# Problem requirements
Print verbatim the opening line of the material and every subsequent line through the one containing "SC.camera = cam_o".
* BEGIN *
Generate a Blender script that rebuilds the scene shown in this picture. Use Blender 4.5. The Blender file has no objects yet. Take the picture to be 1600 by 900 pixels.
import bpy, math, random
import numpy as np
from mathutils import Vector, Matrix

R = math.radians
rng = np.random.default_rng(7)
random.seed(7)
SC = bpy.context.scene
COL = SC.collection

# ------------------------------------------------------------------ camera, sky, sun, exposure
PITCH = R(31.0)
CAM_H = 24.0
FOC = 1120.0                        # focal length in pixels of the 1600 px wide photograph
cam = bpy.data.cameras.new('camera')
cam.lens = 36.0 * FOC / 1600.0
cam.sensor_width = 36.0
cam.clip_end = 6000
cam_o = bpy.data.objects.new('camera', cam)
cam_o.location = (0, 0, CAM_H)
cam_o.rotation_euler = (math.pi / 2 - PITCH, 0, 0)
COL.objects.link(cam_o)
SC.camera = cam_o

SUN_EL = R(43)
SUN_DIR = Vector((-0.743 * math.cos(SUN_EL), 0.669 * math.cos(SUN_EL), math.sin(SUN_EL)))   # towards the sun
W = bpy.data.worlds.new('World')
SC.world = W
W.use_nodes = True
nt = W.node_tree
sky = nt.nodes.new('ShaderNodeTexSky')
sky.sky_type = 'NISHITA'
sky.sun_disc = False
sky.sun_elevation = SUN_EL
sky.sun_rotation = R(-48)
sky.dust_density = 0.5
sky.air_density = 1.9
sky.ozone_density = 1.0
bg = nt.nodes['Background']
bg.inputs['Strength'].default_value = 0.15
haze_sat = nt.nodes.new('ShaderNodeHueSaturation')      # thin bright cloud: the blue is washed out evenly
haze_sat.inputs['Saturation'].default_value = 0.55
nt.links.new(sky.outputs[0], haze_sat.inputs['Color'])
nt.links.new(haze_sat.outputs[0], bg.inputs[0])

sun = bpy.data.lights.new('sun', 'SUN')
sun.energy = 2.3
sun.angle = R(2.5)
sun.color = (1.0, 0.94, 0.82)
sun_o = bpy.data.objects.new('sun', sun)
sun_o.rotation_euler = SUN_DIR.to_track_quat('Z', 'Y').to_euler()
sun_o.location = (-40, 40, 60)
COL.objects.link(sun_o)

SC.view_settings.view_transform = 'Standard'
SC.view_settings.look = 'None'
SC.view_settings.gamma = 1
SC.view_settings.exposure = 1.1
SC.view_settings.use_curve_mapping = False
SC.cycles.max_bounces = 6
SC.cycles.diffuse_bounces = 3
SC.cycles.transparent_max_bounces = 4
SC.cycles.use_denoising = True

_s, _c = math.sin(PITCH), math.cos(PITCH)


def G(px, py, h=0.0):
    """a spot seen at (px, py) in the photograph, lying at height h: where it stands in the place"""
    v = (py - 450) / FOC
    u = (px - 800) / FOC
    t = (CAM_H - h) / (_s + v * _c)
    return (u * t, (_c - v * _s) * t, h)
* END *
# Response to this task
Generate a Blender script that rebuilds the scene shown in this picture. Use Blender 4.5. The Blender file has no objects yet. Take the picture to be 1600 by 900 pixels.
import bpy, math, random
import numpy as np
from mathutils import Vector, Matrix

R = math.radians
rng = np.random.default_rng(7)
random.seed(7)
SC = bpy.context.scene
COL = SC.collection

# ------------------------------------------------------------------ camera, sky, sun, exposure
PITCH = R(31.0)
CAM_H = 24.0
FOC = 1120.0                        # focal length in pixels of the 1600 px wide photograph
cam = bpy.data.cameras.new('camera')
cam.lens = 36.0 * FOC / 1600.0
cam.sensor_width = 36.0
cam.clip_end = 6000
cam_o = bpy.data.objects.new('camera', cam)
cam_o.location = (0, 0, CAM_H)
cam_o.rotation_euler = (math.pi / 2 - PITCH, 0, 0)
COL.objects.link(cam_o)
SC.camera = cam_o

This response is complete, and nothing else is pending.